Заключенные анархисты прямо из тюрем Москвы, Петрограда и других городов были отправлены этапом в концентрационные лагеря под Архангельском на ледяной север, или в политизоляторы, раскиданные по всей стране. Сведения, доходившие до Запада, говорили о суровых условиях, на которые они были обречены: невыносимый холод, скудная пища, каторжный труд, цинга и туберкулез. Только письма от членов семьи и товарищей поддерживали огонек надежды. «Я сижу и мечтаю о свободе», – писал узник Ярославского политизолятора, чье здоровье было подорвано туберкулезом.
Древние монастыри Суздаля и Соловецких островов в Белом море были превращены в тюрьмы для сотен политических противников советской власти, которые устраивали демонстрации и голодовки протеста против заключения.

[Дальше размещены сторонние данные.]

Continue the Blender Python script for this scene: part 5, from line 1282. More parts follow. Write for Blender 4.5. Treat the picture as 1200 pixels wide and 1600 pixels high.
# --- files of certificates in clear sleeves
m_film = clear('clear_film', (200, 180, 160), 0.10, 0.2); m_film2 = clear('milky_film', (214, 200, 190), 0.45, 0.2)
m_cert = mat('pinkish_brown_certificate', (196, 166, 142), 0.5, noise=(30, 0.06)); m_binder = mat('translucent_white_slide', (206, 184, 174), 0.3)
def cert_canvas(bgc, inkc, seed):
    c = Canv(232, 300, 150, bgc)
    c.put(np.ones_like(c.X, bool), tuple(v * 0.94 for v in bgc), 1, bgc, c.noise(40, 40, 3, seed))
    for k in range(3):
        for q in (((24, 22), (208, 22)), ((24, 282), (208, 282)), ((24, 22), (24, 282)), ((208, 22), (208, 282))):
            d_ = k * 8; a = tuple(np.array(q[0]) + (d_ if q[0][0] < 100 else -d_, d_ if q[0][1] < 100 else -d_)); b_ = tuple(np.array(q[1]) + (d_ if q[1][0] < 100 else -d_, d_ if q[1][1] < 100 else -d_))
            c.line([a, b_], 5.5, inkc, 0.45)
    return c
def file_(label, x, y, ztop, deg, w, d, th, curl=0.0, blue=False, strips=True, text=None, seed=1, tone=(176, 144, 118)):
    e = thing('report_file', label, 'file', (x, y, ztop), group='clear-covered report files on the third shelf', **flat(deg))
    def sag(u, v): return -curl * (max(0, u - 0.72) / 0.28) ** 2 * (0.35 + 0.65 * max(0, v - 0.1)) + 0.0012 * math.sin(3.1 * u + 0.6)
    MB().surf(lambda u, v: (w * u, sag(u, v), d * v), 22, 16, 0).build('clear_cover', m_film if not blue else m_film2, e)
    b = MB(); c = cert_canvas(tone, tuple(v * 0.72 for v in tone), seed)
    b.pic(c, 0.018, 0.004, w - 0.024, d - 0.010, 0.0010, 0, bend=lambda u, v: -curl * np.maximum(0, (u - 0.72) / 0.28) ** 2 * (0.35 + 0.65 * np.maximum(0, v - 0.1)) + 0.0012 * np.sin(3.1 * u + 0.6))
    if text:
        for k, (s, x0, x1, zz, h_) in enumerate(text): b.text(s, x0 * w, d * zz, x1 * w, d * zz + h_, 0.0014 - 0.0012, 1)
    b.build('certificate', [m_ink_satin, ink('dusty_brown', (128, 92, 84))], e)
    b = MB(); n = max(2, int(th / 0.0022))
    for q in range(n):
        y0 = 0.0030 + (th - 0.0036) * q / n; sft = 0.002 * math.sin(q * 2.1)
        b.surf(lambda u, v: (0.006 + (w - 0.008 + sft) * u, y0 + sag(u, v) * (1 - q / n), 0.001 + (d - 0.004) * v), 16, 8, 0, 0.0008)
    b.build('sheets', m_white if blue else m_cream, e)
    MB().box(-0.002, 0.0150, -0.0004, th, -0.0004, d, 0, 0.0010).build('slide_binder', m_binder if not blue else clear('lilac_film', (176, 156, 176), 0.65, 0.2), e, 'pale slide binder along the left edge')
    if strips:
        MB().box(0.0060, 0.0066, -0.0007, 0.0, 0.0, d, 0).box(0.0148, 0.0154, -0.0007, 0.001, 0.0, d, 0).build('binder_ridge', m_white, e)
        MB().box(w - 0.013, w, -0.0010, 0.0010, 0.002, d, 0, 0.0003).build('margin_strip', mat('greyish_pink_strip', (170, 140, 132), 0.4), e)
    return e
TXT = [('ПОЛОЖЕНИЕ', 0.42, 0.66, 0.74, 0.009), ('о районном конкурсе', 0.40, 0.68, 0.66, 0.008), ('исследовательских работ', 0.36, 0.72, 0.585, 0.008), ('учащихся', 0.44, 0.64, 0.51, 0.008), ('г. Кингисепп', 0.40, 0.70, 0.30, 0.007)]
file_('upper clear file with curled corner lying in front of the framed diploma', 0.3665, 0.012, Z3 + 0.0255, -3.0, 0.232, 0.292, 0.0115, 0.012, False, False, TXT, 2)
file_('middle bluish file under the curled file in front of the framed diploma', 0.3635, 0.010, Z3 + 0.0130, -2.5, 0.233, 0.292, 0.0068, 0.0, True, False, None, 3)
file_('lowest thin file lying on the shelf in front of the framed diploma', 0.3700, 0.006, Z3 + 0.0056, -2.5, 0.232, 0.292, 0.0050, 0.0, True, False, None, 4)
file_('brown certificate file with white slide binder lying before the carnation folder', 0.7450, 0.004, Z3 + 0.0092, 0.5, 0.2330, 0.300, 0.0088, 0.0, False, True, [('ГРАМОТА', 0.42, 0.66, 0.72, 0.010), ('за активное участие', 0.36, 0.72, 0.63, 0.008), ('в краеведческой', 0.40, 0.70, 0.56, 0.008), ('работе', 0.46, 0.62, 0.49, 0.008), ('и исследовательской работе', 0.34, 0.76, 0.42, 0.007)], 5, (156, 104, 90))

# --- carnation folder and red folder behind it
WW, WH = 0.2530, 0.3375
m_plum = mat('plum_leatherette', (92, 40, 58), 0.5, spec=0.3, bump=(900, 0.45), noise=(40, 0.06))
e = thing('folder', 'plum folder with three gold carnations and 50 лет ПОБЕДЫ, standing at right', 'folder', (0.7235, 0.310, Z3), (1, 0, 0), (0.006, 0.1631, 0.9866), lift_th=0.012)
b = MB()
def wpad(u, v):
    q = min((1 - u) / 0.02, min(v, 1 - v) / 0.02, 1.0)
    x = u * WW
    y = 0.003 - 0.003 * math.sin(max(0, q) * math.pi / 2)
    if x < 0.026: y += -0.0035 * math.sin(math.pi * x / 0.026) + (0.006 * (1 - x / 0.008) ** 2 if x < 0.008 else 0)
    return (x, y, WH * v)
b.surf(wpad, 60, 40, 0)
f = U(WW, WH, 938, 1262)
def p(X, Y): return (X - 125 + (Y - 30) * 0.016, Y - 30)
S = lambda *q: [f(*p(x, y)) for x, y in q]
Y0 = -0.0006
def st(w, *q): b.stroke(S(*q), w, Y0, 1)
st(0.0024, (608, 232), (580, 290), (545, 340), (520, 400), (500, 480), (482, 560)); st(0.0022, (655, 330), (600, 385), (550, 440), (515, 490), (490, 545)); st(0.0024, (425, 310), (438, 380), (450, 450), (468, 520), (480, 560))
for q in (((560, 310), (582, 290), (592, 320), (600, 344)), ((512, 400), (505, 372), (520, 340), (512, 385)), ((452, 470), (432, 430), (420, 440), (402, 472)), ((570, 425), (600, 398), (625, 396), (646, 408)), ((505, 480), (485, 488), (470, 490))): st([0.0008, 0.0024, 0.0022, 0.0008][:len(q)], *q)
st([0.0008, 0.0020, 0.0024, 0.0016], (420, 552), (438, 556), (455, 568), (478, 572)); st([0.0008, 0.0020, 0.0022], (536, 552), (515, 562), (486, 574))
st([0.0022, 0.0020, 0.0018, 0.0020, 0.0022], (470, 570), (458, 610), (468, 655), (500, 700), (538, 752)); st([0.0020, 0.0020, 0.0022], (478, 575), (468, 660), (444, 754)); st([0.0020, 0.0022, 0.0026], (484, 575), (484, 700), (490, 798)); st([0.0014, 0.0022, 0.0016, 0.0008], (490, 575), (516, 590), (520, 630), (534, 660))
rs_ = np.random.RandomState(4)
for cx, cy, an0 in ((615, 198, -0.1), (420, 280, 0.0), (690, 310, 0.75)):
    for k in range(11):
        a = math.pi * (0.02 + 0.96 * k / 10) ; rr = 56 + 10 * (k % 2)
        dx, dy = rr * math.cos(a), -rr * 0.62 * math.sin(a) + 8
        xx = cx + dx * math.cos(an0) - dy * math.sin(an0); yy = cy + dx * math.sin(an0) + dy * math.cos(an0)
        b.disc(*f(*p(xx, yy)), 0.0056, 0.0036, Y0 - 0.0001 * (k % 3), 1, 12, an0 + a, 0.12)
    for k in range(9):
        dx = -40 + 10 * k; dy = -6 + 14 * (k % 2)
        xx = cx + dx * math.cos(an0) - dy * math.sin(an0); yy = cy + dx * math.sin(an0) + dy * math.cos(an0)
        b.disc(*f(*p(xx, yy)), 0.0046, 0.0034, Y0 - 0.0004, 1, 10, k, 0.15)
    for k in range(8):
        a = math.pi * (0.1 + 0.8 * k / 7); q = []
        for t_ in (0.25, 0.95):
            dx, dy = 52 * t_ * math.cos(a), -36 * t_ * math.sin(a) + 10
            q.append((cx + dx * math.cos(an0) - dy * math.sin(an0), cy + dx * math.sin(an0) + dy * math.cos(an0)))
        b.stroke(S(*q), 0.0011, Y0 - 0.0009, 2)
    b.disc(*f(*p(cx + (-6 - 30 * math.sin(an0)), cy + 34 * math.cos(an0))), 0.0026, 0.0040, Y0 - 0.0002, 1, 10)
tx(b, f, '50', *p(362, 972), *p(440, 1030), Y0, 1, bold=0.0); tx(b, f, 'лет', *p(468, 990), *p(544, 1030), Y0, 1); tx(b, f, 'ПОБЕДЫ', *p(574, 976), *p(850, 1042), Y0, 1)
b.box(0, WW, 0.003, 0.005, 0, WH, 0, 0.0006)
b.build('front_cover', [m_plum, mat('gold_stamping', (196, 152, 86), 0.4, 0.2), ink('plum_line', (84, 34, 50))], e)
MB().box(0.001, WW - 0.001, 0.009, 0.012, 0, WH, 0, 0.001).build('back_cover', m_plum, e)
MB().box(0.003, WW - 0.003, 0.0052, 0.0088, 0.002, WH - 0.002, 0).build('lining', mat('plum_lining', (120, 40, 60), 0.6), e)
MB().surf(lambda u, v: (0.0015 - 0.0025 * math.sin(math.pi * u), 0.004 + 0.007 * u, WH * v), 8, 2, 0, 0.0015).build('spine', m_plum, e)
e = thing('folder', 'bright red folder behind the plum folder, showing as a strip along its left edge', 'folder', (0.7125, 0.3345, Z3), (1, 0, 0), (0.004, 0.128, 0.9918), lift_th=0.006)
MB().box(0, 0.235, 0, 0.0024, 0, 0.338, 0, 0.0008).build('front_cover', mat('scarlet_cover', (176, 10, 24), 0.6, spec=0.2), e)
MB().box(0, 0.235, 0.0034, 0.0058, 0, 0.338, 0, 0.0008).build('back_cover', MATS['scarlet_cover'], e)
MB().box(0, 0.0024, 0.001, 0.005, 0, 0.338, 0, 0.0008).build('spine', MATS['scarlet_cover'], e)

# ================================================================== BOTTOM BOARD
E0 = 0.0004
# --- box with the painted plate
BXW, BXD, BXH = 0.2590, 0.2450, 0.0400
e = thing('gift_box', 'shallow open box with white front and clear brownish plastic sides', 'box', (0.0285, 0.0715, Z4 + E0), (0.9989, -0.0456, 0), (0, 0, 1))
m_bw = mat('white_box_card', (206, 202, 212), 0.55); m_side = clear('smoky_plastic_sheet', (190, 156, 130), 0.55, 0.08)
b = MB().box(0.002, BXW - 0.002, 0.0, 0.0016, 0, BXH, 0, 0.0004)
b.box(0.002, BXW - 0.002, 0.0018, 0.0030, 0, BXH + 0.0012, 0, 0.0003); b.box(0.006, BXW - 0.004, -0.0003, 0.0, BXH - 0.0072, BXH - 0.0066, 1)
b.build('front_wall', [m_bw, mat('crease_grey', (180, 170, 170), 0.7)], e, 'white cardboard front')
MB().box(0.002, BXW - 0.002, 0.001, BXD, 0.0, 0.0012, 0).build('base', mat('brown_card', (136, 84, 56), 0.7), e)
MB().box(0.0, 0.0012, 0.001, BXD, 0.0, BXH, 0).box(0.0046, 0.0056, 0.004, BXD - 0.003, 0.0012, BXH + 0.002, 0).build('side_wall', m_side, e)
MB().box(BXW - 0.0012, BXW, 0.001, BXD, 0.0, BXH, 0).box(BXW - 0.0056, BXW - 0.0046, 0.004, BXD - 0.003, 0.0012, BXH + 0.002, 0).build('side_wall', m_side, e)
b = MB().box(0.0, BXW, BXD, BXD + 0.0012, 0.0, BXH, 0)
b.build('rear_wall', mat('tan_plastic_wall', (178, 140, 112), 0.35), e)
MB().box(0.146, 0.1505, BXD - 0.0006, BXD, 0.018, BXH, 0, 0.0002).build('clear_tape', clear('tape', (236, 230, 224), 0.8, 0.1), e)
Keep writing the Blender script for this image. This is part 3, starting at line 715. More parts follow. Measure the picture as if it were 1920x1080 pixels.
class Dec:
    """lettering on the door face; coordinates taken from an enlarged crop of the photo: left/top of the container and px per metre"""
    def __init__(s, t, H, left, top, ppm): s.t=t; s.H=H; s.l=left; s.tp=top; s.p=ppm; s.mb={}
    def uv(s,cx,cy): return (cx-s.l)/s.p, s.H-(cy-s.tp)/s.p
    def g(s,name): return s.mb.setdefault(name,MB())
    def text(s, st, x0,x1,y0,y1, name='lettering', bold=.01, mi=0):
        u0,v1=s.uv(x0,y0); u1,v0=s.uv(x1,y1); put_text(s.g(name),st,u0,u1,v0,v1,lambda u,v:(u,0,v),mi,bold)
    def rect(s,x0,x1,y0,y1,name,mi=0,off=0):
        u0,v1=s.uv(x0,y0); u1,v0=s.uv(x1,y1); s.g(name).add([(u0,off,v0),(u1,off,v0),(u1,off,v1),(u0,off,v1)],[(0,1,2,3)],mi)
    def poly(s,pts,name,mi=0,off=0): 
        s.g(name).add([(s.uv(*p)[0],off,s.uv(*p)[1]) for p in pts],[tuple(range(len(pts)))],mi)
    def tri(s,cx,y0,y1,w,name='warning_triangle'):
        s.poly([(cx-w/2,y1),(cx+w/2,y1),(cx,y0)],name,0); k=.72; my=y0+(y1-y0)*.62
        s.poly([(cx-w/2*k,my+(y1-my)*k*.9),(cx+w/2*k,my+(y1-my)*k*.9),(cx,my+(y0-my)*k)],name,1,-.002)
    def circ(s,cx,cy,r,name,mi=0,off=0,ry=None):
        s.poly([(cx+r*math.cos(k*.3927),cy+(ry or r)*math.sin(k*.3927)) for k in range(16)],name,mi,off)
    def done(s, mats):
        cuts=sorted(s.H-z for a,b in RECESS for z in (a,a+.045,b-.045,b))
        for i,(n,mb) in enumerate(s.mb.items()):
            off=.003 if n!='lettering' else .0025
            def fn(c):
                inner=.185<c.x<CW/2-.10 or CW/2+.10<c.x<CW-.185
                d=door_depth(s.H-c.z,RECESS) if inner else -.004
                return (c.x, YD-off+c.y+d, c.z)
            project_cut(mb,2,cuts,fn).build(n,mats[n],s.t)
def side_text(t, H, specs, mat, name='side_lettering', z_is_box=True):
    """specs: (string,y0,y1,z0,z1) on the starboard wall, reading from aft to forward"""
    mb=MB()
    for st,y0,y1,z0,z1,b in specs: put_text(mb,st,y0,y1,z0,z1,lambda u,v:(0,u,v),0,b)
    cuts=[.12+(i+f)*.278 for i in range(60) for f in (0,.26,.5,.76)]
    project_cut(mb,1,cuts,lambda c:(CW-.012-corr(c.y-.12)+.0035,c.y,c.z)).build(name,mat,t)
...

Несколько отчаянных душ пошли на самосожжение, следуя примеру старообрядцев, которые двести пятьдесят лет назад, забаррикадировавшись в Соловецком монастыре, превращали себя в живые факелы. К середине 20-х годов анархистов убрали с Соловков и разбросали по тюрьмам Чека на Урале и по сибирским колониям.
Те анархисты, которым позволено было покинуть Россию, не теряя времени, организовали комитеты помощи своим заключенным товарищам. Беркман, Голдман, Шапиро, Волин, Мрачный, Максимов, Еленский, Сеня и Молли Флешины направили свою энергию на создание фондов помощи. Папки в их организациях – самыми известными были Объединенный комитет защиты заключенных революционеров в России (Берлин, 1922-1926), Фонд помощи Международной ассоциации рабочих для анархистов и анархо-синдикалистов в российских тюрьмах и ссылках (Берлин и Париж, 1926–1932) и Фонд Александра Беркмана, активно действовавший в Чикаго, – пухли от писем и досье арестованных анархистов, их имена сопровождались такими мрачными примечаниями, как «избит в Бутырках», «повторная голодовка», «убит в тюрьме», «расстрелян в Киевской ЧК», «избит за сопротивление насильственному кормлению» и «судьба неизвестна». Эмигранты не жалели сил, обеспечивая непрестанный поток посылок и передач, поддерживая своих соратников в России. Их успехи в борьбе с голодом, тоской и отчаянием заключенных достойны уважения, учитывая те ограничения, которые советское правительство наложило на благотворительную деятельность. По словам получателей, их письма и передачи были «божьим даром», «дуновением свежего воздуха» в этой душной атмосфере.